Principle / circuitAdvanced

Real, apparent & reactive power (kW · kVA · kVAr)

Three different 'powers' on an AC system — what each one is, and why they don't simply add up.

φReal power (kW)Reactive(kVAr)Apparent (kVA)power factor = kW / kVA = cos φ
Power triangle — real power (kW) and reactive power (kVAr) combine at right angles to give apparent power (kVA)

Three powers, one load

On AC, an inductive load deals with two things at once: real power (kW) that does the actual work — turning the shaft, making heat, giving light — and reactive power (kVAr) that only shuttles energy in and out of magnetic fields without doing work.

The supply has to deliver both together. Their combination is the apparent power (kVA) — the product of the voltage and the total current actually flowing.

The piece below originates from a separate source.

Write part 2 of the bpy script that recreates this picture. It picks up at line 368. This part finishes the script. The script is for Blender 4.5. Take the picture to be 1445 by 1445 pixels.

It's what sizes cables, transformers and switchgear, because they carry the whole current, working or not.

The power triangle

Because the reactive part is 90° out of phase with the real part, they don't add arithmetically — they add as a right-angled triangle. Real power is the base, reactive power the upright, and apparent power the hypotenuse. Power factor is the ratio of the base to the hypotenuse.

That geometry is why correcting power factor (shortening the reactive upright) brings the apparent power down close to the real power — the supply ends up delivering nearer to just the working load.

Reading a nameplate

A motor rated in kW tells you its mechanical output; the kVA it draws from the supply is larger, set by its efficiency and power factor. Sizing the supply, protection and cable from kW alone undersizes them — the current comes from the kVA.